> **DATASET CONTENT**

----

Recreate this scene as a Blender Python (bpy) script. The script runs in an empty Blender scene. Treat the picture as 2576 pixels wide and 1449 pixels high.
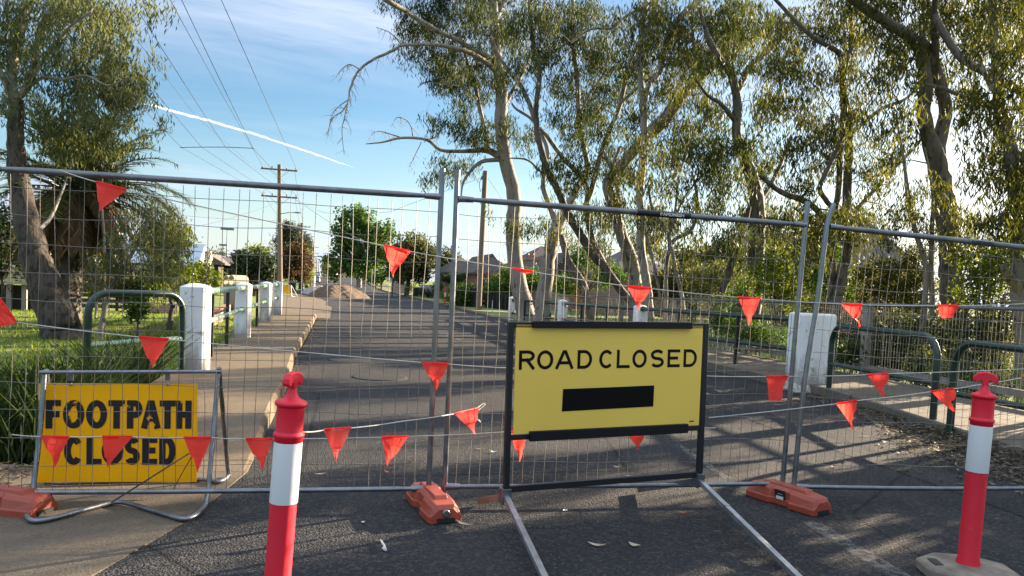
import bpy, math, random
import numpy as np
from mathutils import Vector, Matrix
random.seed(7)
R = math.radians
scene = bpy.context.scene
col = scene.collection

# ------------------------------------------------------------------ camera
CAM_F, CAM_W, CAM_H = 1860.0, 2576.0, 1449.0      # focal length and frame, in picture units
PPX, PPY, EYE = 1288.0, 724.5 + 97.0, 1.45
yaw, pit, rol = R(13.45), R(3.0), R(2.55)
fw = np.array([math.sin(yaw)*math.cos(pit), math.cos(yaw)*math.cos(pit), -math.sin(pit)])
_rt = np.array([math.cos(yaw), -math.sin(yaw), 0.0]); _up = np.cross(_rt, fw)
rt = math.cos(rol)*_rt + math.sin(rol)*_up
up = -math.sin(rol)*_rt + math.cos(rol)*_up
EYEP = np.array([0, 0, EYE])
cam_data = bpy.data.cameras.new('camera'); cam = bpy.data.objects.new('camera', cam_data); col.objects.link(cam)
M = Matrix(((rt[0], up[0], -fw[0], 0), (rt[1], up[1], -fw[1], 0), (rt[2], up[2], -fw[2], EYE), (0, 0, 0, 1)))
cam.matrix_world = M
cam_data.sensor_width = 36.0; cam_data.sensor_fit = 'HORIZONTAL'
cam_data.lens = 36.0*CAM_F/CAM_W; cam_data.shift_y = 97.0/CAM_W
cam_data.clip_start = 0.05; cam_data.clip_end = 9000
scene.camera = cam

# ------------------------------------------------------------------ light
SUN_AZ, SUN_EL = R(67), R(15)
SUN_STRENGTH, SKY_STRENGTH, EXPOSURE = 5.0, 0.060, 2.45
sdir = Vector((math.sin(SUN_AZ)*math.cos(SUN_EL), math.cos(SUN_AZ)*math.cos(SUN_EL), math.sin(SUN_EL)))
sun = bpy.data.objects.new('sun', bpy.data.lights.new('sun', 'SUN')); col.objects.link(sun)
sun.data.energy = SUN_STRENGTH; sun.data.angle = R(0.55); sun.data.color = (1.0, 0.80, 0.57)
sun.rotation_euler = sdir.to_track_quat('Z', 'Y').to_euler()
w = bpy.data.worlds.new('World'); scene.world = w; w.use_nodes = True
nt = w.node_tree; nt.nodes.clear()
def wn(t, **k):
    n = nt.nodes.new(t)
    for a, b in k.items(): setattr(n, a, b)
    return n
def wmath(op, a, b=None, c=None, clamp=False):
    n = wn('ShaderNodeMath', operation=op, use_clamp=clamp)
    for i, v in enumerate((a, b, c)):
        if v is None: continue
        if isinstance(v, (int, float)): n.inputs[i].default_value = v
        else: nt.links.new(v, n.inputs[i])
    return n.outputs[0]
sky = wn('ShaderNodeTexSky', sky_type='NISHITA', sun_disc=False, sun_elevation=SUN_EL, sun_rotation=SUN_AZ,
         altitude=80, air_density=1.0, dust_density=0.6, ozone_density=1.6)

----

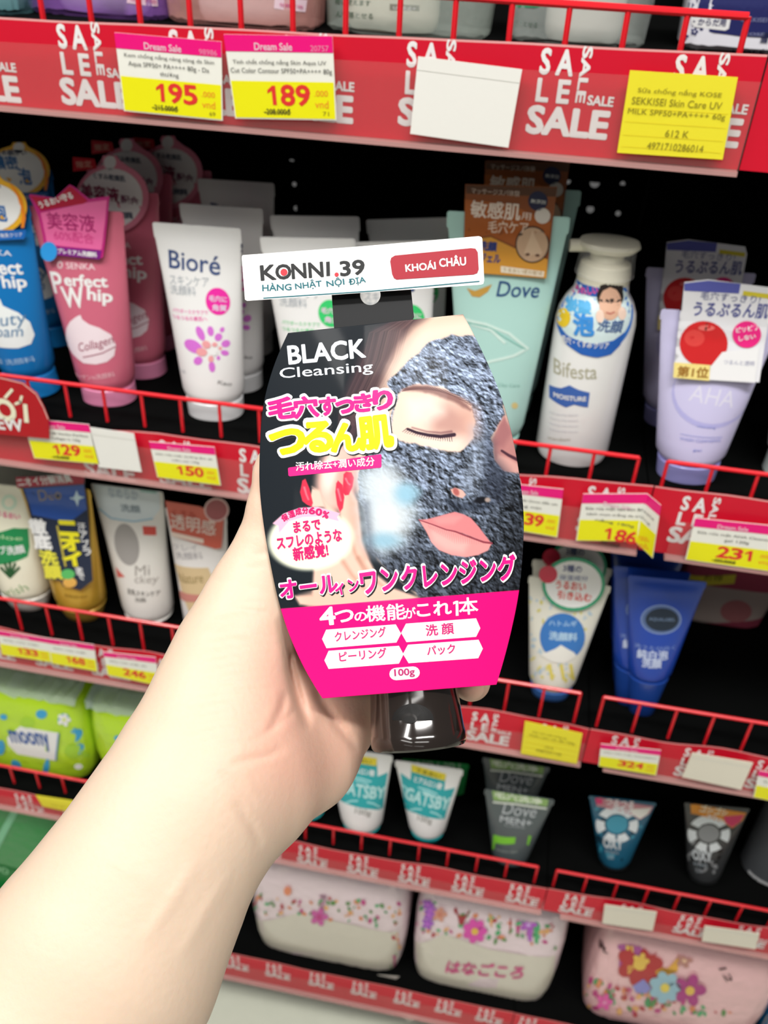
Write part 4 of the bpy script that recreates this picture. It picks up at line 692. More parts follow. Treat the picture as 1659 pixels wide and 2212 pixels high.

----

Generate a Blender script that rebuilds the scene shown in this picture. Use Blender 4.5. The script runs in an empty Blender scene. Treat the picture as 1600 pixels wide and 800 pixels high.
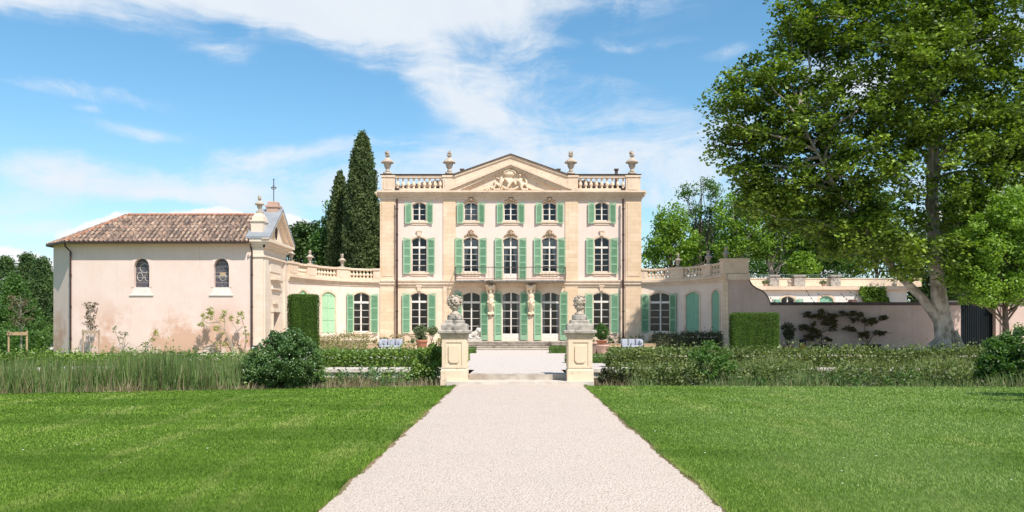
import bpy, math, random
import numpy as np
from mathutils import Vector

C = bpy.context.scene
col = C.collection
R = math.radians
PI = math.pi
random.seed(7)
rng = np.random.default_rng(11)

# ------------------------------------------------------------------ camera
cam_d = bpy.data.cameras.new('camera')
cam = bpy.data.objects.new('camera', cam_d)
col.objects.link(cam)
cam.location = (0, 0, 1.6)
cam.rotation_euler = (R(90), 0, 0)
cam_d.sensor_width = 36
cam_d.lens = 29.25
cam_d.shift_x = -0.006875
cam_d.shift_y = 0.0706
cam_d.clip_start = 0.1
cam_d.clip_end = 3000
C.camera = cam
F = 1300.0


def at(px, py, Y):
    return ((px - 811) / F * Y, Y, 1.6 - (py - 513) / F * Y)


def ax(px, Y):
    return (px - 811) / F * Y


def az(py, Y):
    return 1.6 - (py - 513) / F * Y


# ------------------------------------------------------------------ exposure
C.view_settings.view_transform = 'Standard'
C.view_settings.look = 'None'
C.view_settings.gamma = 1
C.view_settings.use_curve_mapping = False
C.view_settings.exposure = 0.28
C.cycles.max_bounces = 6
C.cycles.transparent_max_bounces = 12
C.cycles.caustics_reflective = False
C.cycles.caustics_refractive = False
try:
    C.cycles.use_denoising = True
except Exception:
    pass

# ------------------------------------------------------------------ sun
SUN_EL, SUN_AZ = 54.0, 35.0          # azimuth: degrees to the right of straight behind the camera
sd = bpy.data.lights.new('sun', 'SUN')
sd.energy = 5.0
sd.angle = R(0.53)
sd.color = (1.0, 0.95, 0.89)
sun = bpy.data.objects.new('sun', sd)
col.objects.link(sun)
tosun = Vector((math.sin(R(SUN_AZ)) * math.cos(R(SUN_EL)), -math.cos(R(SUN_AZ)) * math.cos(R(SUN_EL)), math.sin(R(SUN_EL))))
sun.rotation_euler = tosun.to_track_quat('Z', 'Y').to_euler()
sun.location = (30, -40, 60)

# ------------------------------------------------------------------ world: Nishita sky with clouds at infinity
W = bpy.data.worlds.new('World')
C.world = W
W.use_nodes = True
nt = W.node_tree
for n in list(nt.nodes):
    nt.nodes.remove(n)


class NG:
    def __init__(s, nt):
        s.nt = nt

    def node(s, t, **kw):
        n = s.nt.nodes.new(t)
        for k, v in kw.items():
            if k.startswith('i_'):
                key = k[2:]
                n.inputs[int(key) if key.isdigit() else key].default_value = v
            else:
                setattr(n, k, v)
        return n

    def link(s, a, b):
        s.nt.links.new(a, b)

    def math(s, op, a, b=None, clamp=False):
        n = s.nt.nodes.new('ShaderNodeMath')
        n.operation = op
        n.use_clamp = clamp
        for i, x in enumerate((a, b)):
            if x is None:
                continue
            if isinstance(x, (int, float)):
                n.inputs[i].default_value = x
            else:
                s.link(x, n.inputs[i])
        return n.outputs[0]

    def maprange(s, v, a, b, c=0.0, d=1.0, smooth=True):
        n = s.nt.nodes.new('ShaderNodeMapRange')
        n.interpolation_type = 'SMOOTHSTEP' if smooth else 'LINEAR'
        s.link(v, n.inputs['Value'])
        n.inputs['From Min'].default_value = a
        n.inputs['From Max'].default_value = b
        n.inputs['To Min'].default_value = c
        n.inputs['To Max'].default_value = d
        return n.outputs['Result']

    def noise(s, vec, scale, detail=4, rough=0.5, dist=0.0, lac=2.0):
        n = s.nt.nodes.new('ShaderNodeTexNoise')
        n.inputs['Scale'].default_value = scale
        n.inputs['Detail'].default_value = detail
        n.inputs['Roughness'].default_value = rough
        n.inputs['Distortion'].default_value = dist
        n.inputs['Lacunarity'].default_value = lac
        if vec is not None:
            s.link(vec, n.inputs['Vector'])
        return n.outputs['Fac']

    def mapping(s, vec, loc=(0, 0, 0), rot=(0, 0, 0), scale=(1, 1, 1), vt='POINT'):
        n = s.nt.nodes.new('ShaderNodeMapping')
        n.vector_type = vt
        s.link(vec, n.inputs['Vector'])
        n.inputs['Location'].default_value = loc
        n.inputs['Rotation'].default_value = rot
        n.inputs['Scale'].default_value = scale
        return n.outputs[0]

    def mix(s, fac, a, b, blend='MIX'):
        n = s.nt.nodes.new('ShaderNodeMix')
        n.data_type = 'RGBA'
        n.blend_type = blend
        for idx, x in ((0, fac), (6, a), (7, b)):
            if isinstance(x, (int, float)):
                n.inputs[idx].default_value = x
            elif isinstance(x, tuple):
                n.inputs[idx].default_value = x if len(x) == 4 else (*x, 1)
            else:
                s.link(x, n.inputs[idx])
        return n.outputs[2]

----

> **GOAL**
Nothing but the lines from the one with "Recreate this scene" through the one with "col = scene.collection" should be copied, word for word. Pictures are left out.

> **ANSWER**
Recreate this scene as a Blender Python (bpy) script. The script runs in an empty Blender scene. Treat the picture as 2576 pixels wide and 1449 pixels high.
import bpy, math, random
import numpy as np
from mathutils import Vector, Matrix
random.seed(7)
R = math.radians
scene = bpy.context.scene
col = scene.collection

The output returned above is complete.